Logarithmic vs double logarithmic time complexity

Question

In real world applications is there a concrete benefit when using $\mathcal{O}(\log(\log(n))$ instead of $\mathcal{O}(\log(n))$ algorithms ?

This is the case when one use for instance van Emde Boas trees instead of more conventional binary search tree implementations. But for example, if we take $n < 10^6$ then in the best case the double logarithmic algorithm outperforms the logarithmic one by (approximately) a factor of $5$. And also in general the implementation is more tricky and complex.

Given that I personally prefer BST over VEB-trees, what do you think ?

One could easily demonstrate that :

$\qquad \displaystyle \forall n < 10^6.\ \frac{\log n}{\log(\log(n))} < 5.26146$

Answer 1

Do not forget that $\log n$ still grows exponentially (in $\log(n)$) faster than $\log(\log n)$!

Indeed, if you look at the quotient of $\log(n)$ and $\log(\log(n))$, there is not much impressive to see:

^[source]

But still, you get a factor five to six for sizes up to $100000$. Note that larger sizes are not uncommon in practice, and a speedup by that factor is awesome! It may make the difference between having results after lunch or only tomorrow. Be aware that part of the speedup may be eaten away by higher constants of the tree implementation; you would have to plot (or analyse) $c\cdot \log(n)$ and $d\cdot \log(\log(n))$ with $c,d$ the actual runtime constants to get a real picture.

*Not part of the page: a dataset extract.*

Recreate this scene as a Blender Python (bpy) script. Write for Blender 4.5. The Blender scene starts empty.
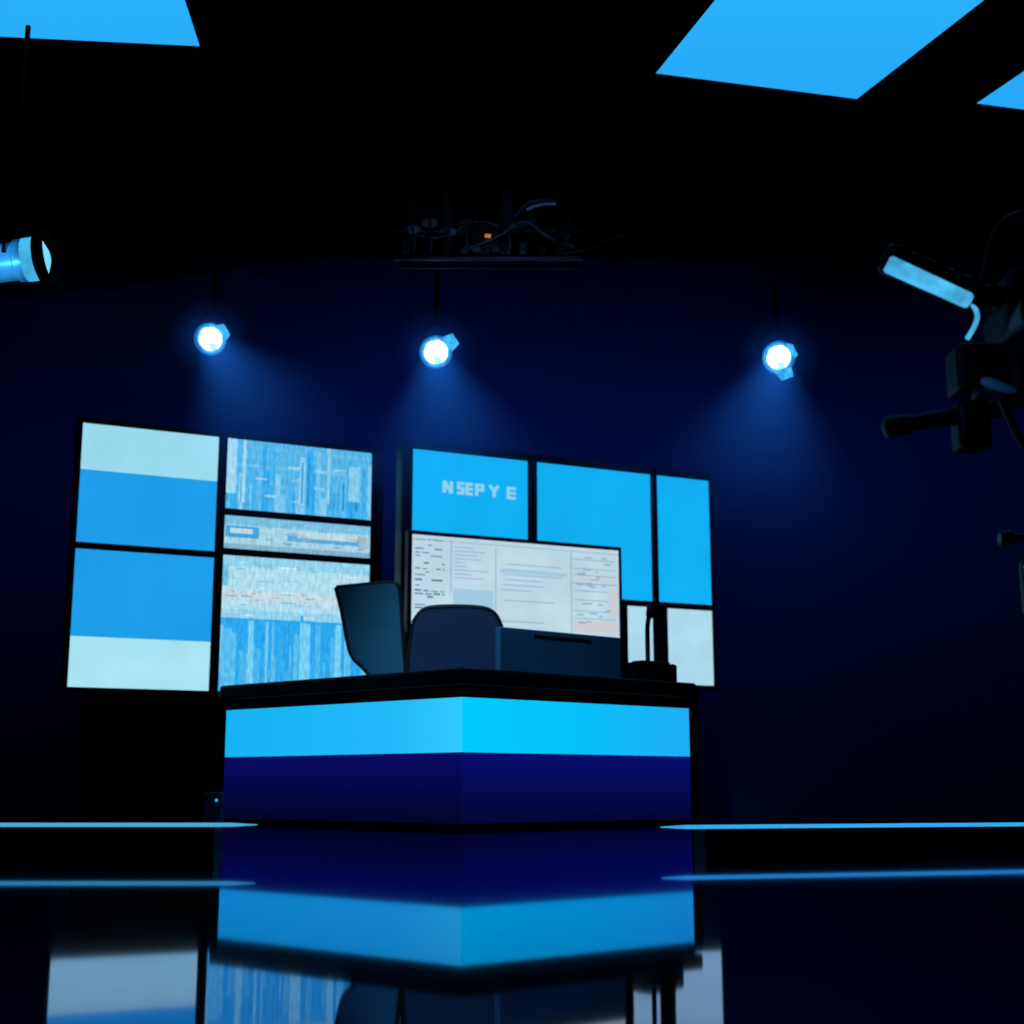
import bpy, math, random
from mathutils import Vector, Matrix
random.seed(7)
sc=bpy.context.scene
try:
    sc.view_settings.view_transform='Standard'; sc.view_settings.look='None'
except Exception: pass
COL=sc.collection
FL=-.035          # finished floor level

# ---------------------------------------------------------------- materials
def lin(c):
    return tuple(((v/255)/12.92 if v/255<=.04045 else ((v/255+.055)/1.055)**2.4) for v in c)+(1,)
def pbr(name,rgb,rough=.5,metal=0,spec=.5,emit=None,es=1):
    m=bpy.data.materials.new(name); m.use_nodes=True
    b=m.node_tree.nodes['Principled BSDF']
    b.inputs['Base Color'].default_value=lin(rgb)
    b.inputs['Roughness'].default_value=rough
    b.inputs['Metallic'].default_value=metal
    b.inputs['Specular IOR Level'].default_value=spec
    if emit:
        b.inputs['Emission Color'].default_value=lin(emit); b.inputs['Emission Strength'].default_value=es
    nt=m.node_tree; n=nt.nodes.new('ShaderNodeTexNoise'); n.inputs['Scale'].default_value=35
    mr=nt.nodes.new('ShaderNodeMapRange'); mr.inputs['To Min'].default_value=max(0,rough-.05); mr.inputs['To Max'].default_value=min(1,rough+.05)
    nt.links.new(n.outputs['Fac'],mr.inputs['Value']); nt.links.new(mr.outputs['Result'],b.inputs['Roughness'])
    return m
def emis(name,rgb,s=1.0,var=.0,scale=1.5):
    m=bpy.data.materials.new(name); m.use_nodes=True; nt=m.node_tree; nt.nodes.clear()
    o=nt.nodes.new('ShaderNodeOutputMaterial'); e=nt.nodes.new('ShaderNodeEmission')
    e.inputs['Color'].default_value=lin(rgb); e.inputs['Strength'].default_value=s
    if var:
        tc=nt.nodes.new('ShaderNodeTexCoord'); n=nt.nodes.new('ShaderNodeTexNoise'); n.inputs['Scale'].default_value=scale
        mr=nt.nodes.new('ShaderNodeMapRange'); mr.inputs['From Min'].default_value=.3; mr.inputs['From Max'].default_value=.7
        mr.inputs['To Min'].default_value=s*(1-var); mr.inputs['To Max'].default_value=s*(1+var)
        nt.links.new(tc.outputs['Object'],n.inputs['Vector']); nt.links.new(n.outputs['Fac'],mr.inputs['Value']); nt.links.new(mr.outputs['Result'],e.inputs['Strength'])
    nt.links.new(e.outputs[0],o.inputs[0]); return m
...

Additionally, what Dave mentions is important: if the operation sped up thusly is executed, say, linearly often, constant speedups become linear speedups, i.e. you may decrease the leading constant of your entire algorithm! As I said above, that is awesome. Just look at what happens if you run the operation $n$ times:

^[source]

Now if that's not worth the trouble I don't know what.

Answer 2

One could imagine that the difference in complexity really does not matter so much, and that the actual run-time is more important. But if the algorithm is at the core of another algorithm, then this difference may be important.

From a purely theoretical purpose, the difference of course does matter, especially if the algorithm is a part of another. It may put the larger algorithm in a different complexity class.

Answer 3

I've actually benchmarked the van Emde-Boas tree myself once. I compared it with an AA Tree, a hashmap and a bit array.

The tests perform size inserts with random numbers in the interval [0, bound], then size searches, then size deletes and then again size searches. Deletes are done on random numbers as well, so you first have to figure out if they are in the structure at all.

Here are the results (size=2000000, bound=10000000) in seconds:

AATreeLookup - O(n log n)
Inserting... 3.3652452
Searching... 5.2280724
Deleting...  7.3457427
Searching... 9.1462039
HashLookup - O(n) expected
Inserting... 0.3369505
Searching... 0.6223035
Deleting...  0.9062163
Searching... 1.1718223
VanEmdeBoasTree - O(n log log n)
Inserting... 0.7007531
Searching... 1.1775800
Deleting...  1.7257065
Searching... 2.2147703
ArrayLookup - O(n)
Inserting... 0.0681897
Searching... 0.1720300
Deleting...  0.2387776
Searching... 0.3413800

As you can see, van Emde-Boas trees are about twice as slow as hash maps, ten times as slow as bit arrays, and 5 times as fast as binary search trees.

Of course the above needs a disclaimer: the tests are artificial, you can possibly improve the code or use a different language with a compiler whose output is faster, and so on and so forth.

This disclaimer is at the heart of the reason we use asymptotic analysis in algorithms design: as you have no idea what the constants are and as the constants can change depending on environmental factors, the best we can do is an asymptotic analysis.

Now, in the case of $\log n$ versus $\log \log n$: in the above example, my van Emde-Boas tree is able to contain $2^{32}$ elements. $\log 2^{32} = 32$, and $\log 32 = 5$, which is a factor 6 improvement, which is quite a bit in practice. Additionally, van Emde-Boas trees have good constant factors (it's all about constant factors in practice for differences this small) as they don't need to balance themselves.